Lucent licenses NDS from Novell, Take that, Cisco. By Scott Berinato, PC Week Online October 19, 1998 2:49 PM ET
Quite likely that's the battle cry coming from Novell Inc., which on Monday announced Lucent Technologies Inc. will integrate NDS (Novell Directory Services) into its Cajun P550 routing switch.
The Cajun P550, acquired from Prominet Corp., directly competes with Cisco Systems Inc.'s Catalyst 8500 series of routing switches. NDS, which will run with management software for the Cajun P550, provides directory-based network management. With directories, users can greatly simplify network device management and step up their policy-based networking initiatives.
NDS for the Cajun P550, which will be demonstrated at NetWorld + Interop in Atlanta this week, is expected to be generally available in the first half of 1999, officials said. Further NDS integration across campus networking products will occur over the next 12 to 18 months, said Novell officials in Provo, Utah.
Increasingly, Cisco and Lucent are competing head-on, as Lucent has taken steps to snag enterprise customers from Cisco while Cisco has made it plain it wants to become a primary carrier equipment provider, a la Lucent. With services dominating the networking dialog these days, companies such as Novell and Microsoft Corp. find themselves in the middle, trying to hash out deals to extend their software service platforms.

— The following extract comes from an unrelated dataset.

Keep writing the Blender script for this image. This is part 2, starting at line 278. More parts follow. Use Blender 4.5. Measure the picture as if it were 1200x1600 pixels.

Today's announcement could put further pressure on Cisco, whose users have pressed the San Jose, Calif., company to integrate NDS support in its products. So far, Cisco has licensed Microsoft's Active Directory, but not NDS. If network administrators with both NDS and Cisco hardware are planning routing switch upgrades, they may turn to Lucent's hardware to preserve and extend NDS rather than switch to Active Directory to keep Cisco hardware in place.
Network administrators have voiced concern over Cisco's support for Active Directory because the platform is not yet available. And when it does ship, it will be a first-generation directory, which many users say will be unstable.
Cisco has said it will support NDS through the standards process, specifically DEN (Directory Enabled Networking) and LDAP (Lightweight Directory Access Protocol) version 3, both due sometime next year.
All of the companies mentioned are part of the standards process, although some users believe that base interoperability through standards will not be enough. Most foresee vendor-specific extensions to the standard to provide product differentiation.
Indeed, according to sources, Cisco, in a memo to its sales force, said, "Partnering with a specific vendor is necessary because Cisco's vision of directory-enabled networks requires close integration with the underlying technology to provide enhanced services on top of the directory."
Sources also said that today's deal is as much about forcing Cisco's hand as it is about integrating technology. They said a deal between Novell and Cisco will happen, and soon, and that only politics is holding it back.